Music Feature: Man Man (NY Press)


Philly’s Man Man resists the mental ward with its circus-punk pop

By Chris Ruen

“This is not just false modesty,” Ryan Kattner (aka Honus Honus) assures me. “I’m such a pessimist about people actually showing up. I’m always really surprised when people come out to our shows.”

Kattner, Man Man’s lead singer and main songwriter, is pleasantly shocked twice over this week: The band’s two headlining concerts in the city, in support of their new Rabbit Habits, have quickly sold out. If quantifiable success is a sign of things to come for this genre-spiting rock band from Philadelphia, it will be well earned after years of scarcity. As Kattner states flatly in the band’s latest press release: “I would say being broke is one of my biggest influences.”

The last time I encountered Kattner, Man Man had played a frenetic set in front of a nearly empty Knitting Factory main room in 2006. After the show, while I conducted a punchy interview with him in the back of their tour van, I sensed his frustration. The path ahead for the band didn’t appear easy.

In the weeks preceding our night at the Knitting Factory, Man Man’s second LP, Six Demon Bag, had garnered critical acclaim from Pitchfork, but the hype didn’t immediately translate to either album or concert sales.
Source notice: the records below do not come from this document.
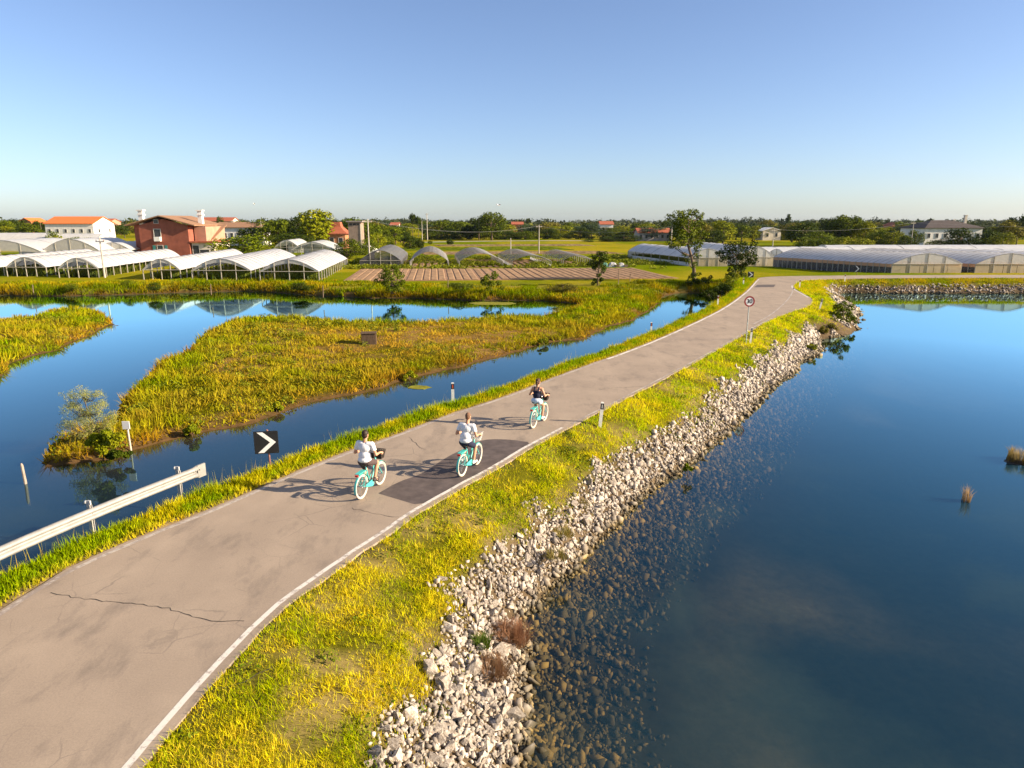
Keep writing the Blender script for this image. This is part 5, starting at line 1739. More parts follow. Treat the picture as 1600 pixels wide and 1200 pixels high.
tuft('dry_tuft', 'small pale dry reed tuft standing alone in the pond', 'plant', G(1509, 784, -.02), 110, .62, .012, .13, (.42, .28, .13), (.30, .20, .08), 61, .45)
tuft('reed_islet', 'tuft of straw coloured reeds in the pond at the right edge', 'plant', G(1594, 722, -.02), 520, .62, .018, .48, (.36, .26, .09), (.20, .15, .04), 62, .5)
m_ = MB(); p = G(1592, 724, -.05)
m_.ball((0, 0, 0), .62, 14, 6, (1, .7, .16)); o = m_.build('mud_mound', pm('dark_mud', (.035, .03, .022), .7, .3, 4), None, True, p); tag(o, 'dark mud mound under the reeds at the right edge', 'mud mound')
tuft('dry_plant', 'tangled reddish dry plant among the nearest rocks', 'plant', G(800, 1000, .28), 900, .55, .010, .34, (.30, .155, .085), (.22, .12, .06), 63, 1.1)
tuft('dry_plant', 'second tangled brown dry plant below the grey boulder', 'plant', G(770, 1052, .4), 700, .45, .010, .3, (.28, .16, .09), (.2, .12, .05), 64, 1.1)
tuft('green_plant', 'small bright green plant between the nearest boulders', 'plant', G(752, 1010, .6), 260, .36, .014, .16, (.075, .13, .015), (.14, .19, .02), 65, .8)
for i, (px, py) in enumerate([(905, 790), (870, 870), (935, 760), (1040, 690), (880, 835), (1110, 640)]):
    tuft('rock_weed', ['dry weed between the stones beside the leaning marker post', 'dry weed low among the stones near the water, nearer half', 'dry weed high on the stones below the middle rider', 'dry weed on the stones level with the third rider', 'brownish weed between near stones and underwater rocks', 'small dry weed on the stones below the speed sign'][i], 'plant', G(px, py, .6), 300, .28, .012, .28, (.24, .17, .05), (.18, .18, .03), 70 + i, 1.0)['group'] = 'weeds between the bank stones'

# ------------------------------------------------------------------ poles and wires
pole_m = pm('concrete_pole', (.46, .41, .34), .85, .15, 2.0, .2)
wood_m = pm('weathered_wood', (.20, .145, .10), .9, .3, 3.0, .1, stretch=(4, 4, .5), bump=.3)
insul_m = pm('insulator', (.25, .12, .07), .4, .1, 4, .5)
POLES = {}


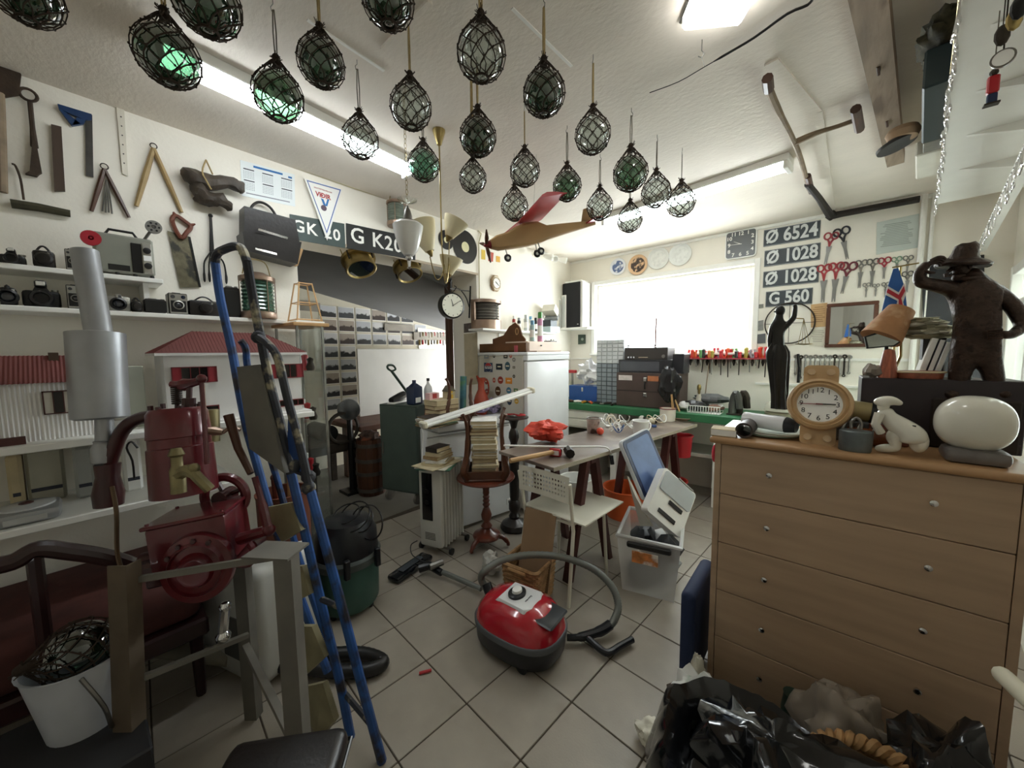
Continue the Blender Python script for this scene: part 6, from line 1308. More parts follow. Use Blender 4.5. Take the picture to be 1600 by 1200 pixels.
# magnetic rail with pliers and screwdrivers
zr_ = Wp(1140, 560, .1).z; xa_, xb_ = Wp(1074, 560, .1).x, Wp(1206, 560, .1).x
t = thing('tool_rail', 'red wall rail stuck full of pliers and screwdrivers', 'tool rail', ((xa_ + xb_) / 2, WY, zr_)); MB().box((xa_, WY - .13, zr_ - .01), (xb_, WY - .001, zr_ + .002), .002).W('rail', mat('rail_red', 'a3404a', .5), t)
random.seed(3); hc_ = ['c9313a', 'd8402f', 'e06a3a', 'c9313a', '6fb06a', '3a3a3c', 'd0384a', 'e5884a', 'b5a64a', 'c23a55', 'a8a0a8']
N_t = 27
for k in range(N_t):
    x = xa_ + .02 + (xb_ - xa_ - .04) * k / (N_t - 1); y = WY - random.choice([.05, .09]); cc = hc_[k % 11]; hm = mat('grip_' + cc, cc, .4, var=.05); hh = ru(.06, .11); bl_ = ru(.06, .2); kind = k % 3
    o = thing('pliers' if kind == 0 else 'screwdriver', '%s %s, %s from the left on the red wall rail' % ({'c9313a': 'red', 'd8402f': 'bright red', 'e06a3a': 'orange', '6fb06a': 'green', '3a3a3c': 'black', 'd0384a': 'crimson', 'e5884a': 'light orange', 'b5a64a': 'mustard', 'c23a55': 'pink red', 'a8a0a8': 'grey'}[cc], 'handled pliers' if kind == 0 else 'handled screwdriver', (ORD[k] if k < 20 else ['twenty-first', 'twenty-second', 'twenty-third', 'twenty-fourth', 'twenty-fifth', 'twenty-sixth', 'last'][k - 20])), 'pliers' if kind == 0 else 'screwdriver', (x, y, zr_ + .003), 0, 'hand tools on the red rail')
    if kind == 0:
        for s_ in (-1, 1): MB().tube(SP([(s_ * .006, 0, 0), (s_ * .022, 0, hh * .5), (s_ * .014, 0, hh)], 3), [.011] * 4 + [.012] * 3, 6).build('handle', hm, o); MB().tube([(s_ * .003, 0, 0), (s_ * .008, 0, -.04), (s_ * .002, 0, -.08)], [.006, .008, .003], 5).build('jaw', dark_iron, o)
    else:
        MB().lathe([(.012, 0), (.019, hh * .2), (.016, hh * .5), (.019, hh * .9), (.01, hh)], 9).build('handle', hm, o); MB().cyl((0, 0, 0), (ru(-.015, .015), 0, -bl_), .006, .005, 6).build('shank', dark_iron if k % 2 else steel, o)
# row of spanners
zs_ = Wp(1280, 560, .03).z
for k in range(12):
    px = 1244 + k * 7.6; a = Wp(px, 557 + (k % 2), .012); L = [.15, .18, .16, .2, .17, .15, .14, .16, .15, .14, .16, .13][k]; dkk = k in (1, 8, 10)
    o = thing('spanner', '%s combination spanner, %s from the lady statue along the wall' % ('black' if dkk else 'steel', ORD[k]), 'spanner', (a.x, WY, a.z), 0, 'spanners hung in a row'); m = dark_iron if dkk else steel; M_ = WW(a.x, a.z)
    MB(M_).ring((0, 0, .012), .013, .0065, 12, 6).tube([(0, -.012, .012), (0, -L, .012)], .0075, 6).ring((0, -L - .01, .012), .009, .004, 10, 6).W('spanner_body', m, o)
t = Wthing('black_strap', 'thick black strap hanging among the spanners', 'strap', (1247, 560)); MB().tube([Wp(1247, 553, .02), Wp(1249, 575, .02), Wp(1247, 598, .02)], .012, 6).W('strap', black_pl, t)
struct('trim_12', MB().box((Wp(1206, 560).x, WY - .014, Wp(1260, 562).z - .012), (Wp(1440, 560).x - .04, WY, Wp(1260, 562).z + .012)), white)

# ================================================================ GREEN BENCH
BZ = .895; BY = 3.82; xl_, xr_ = -2.66, .62
t = thing('workbench', 'long workbench with a green painted front edge under the window', 'workbench', (-1.0, 4.1, 0)); gm = mat('bench_green', '2f6f47', .5, var=.15, scale=5)
MB().box((xl_, BY, BZ - .075), (xr_, WY - .002, BZ), .004).W('benchtop', gm, t)
for x in (-2.6, -1.82, -.78, .3): MB().box((x, BY + .05, 0), (x + .07, BY + .12, BZ - .076)).W('leg', white, t)
MB().box((-2.64, BY + .1, .46), (.5, WY - .05, .49)).W('lower_shelf', mat('shelf_grey', 'b3b0a4', .6, var=.1), t)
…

Perhaps because simply trying to describe their music invites awkwardness, their name and gimmick of wearing war paint and assuming strange monikers didn’t catch on as some expected.

Undeterred, Man Man began working on material for a new album. There was just one problem: They had no record label. Their two-album contract with NYC’s Ace Fu Records had expired.

“It was an amicable split,” says Kattner. But it left the Philadelphians homeless and lacking resources. This complex indie-circus-soul-jazz-punk band was—to put it simply—penniless.

“We recorded Rabbit Habits on our own time, with our own money. While we were recording we kept running out of money and had to go back on tour. So what should have been about a two-month recording process went on over a 10-month period.”
Though all the touring wasn’t by choice, gradually the name Man Man became better known. After all, five guys in war paint flipping out in manic delight for an hour and a half onstage tends to make an impression. Along the way, Man Man attracted the attention of the ANTI- record label.

“I honestly don’t know what we would have done if we hadn’t found ANTI-,” says Kattner. “All I have to say is—in capital letters—PHEW.”

Comparing the band’s situation now to what I observed that night in the Knitting Factory, some transformation seems to have occurred.

“When we’re in the middle of everthing, I have no idea of what’s changed. I’m just dealing with, ‘Fuck, I have to pay rent. Fuck, my girfriend’s mad ‘cause I’m not around ever. Fuck, my girlfriend’s breaking up with me ‘cause I’m not around ever.’”

But on a recent tour of smaller cities, Kattner says he noticed something. “The kids just seemed to be coming out more than ever before. It was freezing in Ann Arbor and there was this line to get into the show stretching all the way down the block.”

Still, life isn’t suddenly perfect for Man Man. Kattner, for one, is still lacking in funds. “That hasn’t changed,” he laughs.

But he seems to enjoy a bit of clarity on why he got himself into this mess of a band—the mess of laboring to make exactly the kind of music he wishes to create.

“You don’t get into music because you want to make money,” he says. “I’m doing this to stay out of the nut house, basically.”